> Task to complete
Quote the listing below in its entirety.
* * *
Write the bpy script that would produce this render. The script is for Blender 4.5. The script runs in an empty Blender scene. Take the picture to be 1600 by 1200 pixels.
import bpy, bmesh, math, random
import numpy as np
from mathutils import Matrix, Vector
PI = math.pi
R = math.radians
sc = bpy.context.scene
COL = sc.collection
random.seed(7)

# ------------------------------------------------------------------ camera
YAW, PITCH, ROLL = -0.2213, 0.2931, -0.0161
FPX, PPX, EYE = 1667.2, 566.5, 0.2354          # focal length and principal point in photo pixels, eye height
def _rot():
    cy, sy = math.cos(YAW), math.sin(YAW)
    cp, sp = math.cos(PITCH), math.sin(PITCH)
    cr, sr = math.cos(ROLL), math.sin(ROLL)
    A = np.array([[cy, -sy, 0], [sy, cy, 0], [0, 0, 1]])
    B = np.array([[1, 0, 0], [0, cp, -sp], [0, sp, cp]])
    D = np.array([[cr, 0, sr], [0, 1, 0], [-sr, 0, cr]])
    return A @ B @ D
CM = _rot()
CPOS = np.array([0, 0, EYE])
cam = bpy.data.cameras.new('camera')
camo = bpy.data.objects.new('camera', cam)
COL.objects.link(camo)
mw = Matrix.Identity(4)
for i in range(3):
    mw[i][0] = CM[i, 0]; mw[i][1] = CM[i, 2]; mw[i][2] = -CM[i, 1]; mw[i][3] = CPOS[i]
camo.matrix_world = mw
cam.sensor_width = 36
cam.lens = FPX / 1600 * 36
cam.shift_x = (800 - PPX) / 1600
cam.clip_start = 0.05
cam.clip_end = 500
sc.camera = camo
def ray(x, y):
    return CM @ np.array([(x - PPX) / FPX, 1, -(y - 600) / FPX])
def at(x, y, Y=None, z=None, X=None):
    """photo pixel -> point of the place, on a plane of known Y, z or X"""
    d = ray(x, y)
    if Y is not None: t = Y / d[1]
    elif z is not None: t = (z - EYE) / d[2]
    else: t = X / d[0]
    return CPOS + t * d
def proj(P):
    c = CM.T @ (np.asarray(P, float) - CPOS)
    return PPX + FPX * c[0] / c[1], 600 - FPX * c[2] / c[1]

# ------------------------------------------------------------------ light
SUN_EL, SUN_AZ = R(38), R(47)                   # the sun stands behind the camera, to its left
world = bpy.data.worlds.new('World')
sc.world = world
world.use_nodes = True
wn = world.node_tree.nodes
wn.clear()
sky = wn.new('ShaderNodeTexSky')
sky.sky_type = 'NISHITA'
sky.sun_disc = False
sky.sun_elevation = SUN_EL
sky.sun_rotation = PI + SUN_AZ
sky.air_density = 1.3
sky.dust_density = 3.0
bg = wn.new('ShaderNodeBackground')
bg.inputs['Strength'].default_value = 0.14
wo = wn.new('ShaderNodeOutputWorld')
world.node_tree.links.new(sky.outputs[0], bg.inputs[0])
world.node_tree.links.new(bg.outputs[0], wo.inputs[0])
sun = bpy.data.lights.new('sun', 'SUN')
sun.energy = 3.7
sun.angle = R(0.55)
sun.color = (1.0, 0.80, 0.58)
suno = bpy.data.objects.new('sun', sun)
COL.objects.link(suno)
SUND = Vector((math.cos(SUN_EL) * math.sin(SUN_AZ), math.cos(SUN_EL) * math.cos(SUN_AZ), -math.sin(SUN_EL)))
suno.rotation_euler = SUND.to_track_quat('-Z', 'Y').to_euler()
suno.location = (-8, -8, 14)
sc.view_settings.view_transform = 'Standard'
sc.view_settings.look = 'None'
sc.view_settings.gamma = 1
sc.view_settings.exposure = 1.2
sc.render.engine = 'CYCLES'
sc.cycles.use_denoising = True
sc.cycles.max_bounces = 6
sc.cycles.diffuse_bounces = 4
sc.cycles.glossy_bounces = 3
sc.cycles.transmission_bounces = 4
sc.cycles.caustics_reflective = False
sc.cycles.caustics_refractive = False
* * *
> Exercise output
Write the bpy script that would produce this render. The script is for Blender 4.5. The script runs in an empty Blender scene. Take the picture to be 1600 by 1200 pixels.
import bpy, bmesh, math, random
import numpy as np
from mathutils import Matrix, Vector
PI = math.pi
R = math.radians
sc = bpy.context.scene
COL = sc.collection
random.seed(7)

# ------------------------------------------------------------------ camera
YAW, PITCH, ROLL = -0.2213, 0.2931, -0.0161
FPX, PPX, EYE = 1667.2, 566.5, 0.2354          # focal length and principal point in photo pixels, eye height
def _rot():
    cy, sy = math.cos(YAW), math.sin(YAW)
    cp, sp = math.cos(PITCH), math.sin(PITCH)
    cr, sr = math.cos(ROLL), math.sin(ROLL)
    A = np.array([[cy, -sy, 0], [sy, cy, 0], [0, 0, 1]])
    B = np.array([[1, 0, 0], [0, cp, -sp], [0, sp, cp]])
    D = np.array([[cr, 0, sr], [0, 1, 0], [-sr, 0, cr]])
    return A @ B @ D
CM = _rot()
CPOS = np.array([0, 0, EYE])
cam = bpy.data.cameras.new('camera')
camo = bpy.data.objects.new('camera', cam)
COL.objects.link(camo)
mw = Matrix.Identity(4)
for i in range(3):
    mw[i][0] = CM[i, 0]; mw[i][1] = CM[i, 2]; mw[i][2] = -CM[i, 1]; mw[i][3] = CPOS[i]
camo.matrix_world = mw
cam.sensor_width = 36
cam.lens = FPX / 1600 * 36
cam.shift_x = (800 - PPX) / 1600
cam.clip_start = 0.05
cam.clip_end = 500
sc.camera = camo
def ray(x, y):
    return CM @ np.array([(x - PPX) / FPX, 1, -(y - 600) / FPX])
def at(x, y, Y=None, z=None, X=None):
    """photo pixel -> point of the place, on a plane of known Y, z or X"""
    d = ray(x, y)
    if Y is not None: t = Y / d[1]
    elif z is not None: t = (z - EYE) / d[2]
    else: t = X / d[0]
    return CPOS + t * d
def proj(P):
    c = CM.T @ (np.asarray(P, float) - CPOS)
    return PPX + FPX * c[0] / c[1], 600 - FPX * c[2] / c[1]

# ------------------------------------------------------------------ light
SUN_EL, SUN_AZ = R(38), R(47)                   # the sun stands behind the camera, to its left
world = bpy.data.worlds.new('World')
sc.world = world
world.use_nodes = True
wn = world.node_tree.nodes
wn.clear()
sky = wn.new('ShaderNodeTexSky')
sky.sky_type = 'NISHITA'
sky.sun_disc = False
sky.sun_elevation = SUN_EL
sky.sun_rotation = PI + SUN_AZ
sky.air_density = 1.3
sky.dust_density = 3.0
bg = wn.new('ShaderNodeBackground')
bg.inputs['Strength'].default_value = 0.14
wo = wn.new('ShaderNodeOutputWorld')
world.node_tree.links.new(sky.outputs[0], bg.inputs[0])
world.node_tree.links.new(bg.outputs[0], wo.inputs[0])
sun = bpy.data.lights.new('sun', 'SUN')
sun.energy = 3.7
sun.angle = R(0.55)
sun.color = (1.0, 0.80, 0.58)
suno = bpy.data.objects.new('sun', sun)
COL.objects.link(suno)
SUND = Vector((math.cos(SUN_EL) * math.sin(SUN_AZ), math.cos(SUN_EL) * math.cos(SUN_AZ), -math.sin(SUN_EL)))
suno.rotation_euler = SUND.to_track_quat('-Z', 'Y').to_euler()
suno.location = (-8, -8, 14)
sc.view_settings.view_transform = 'Standard'
sc.view_settings.look = 'None'
sc.view_settings.gamma = 1
sc.view_settings.exposure = 1.2
sc.render.engine = 'CYCLES'
sc.cycles.use_denoising = True
sc.cycles.max_bounces = 6
sc.cycles.diffuse_bounces = 4
sc.cycles.glossy_bounces = 3
sc.cycles.transmission_bounces = 4
sc.cycles.caustics_reflective = False
sc.cycles.caustics_refractive = False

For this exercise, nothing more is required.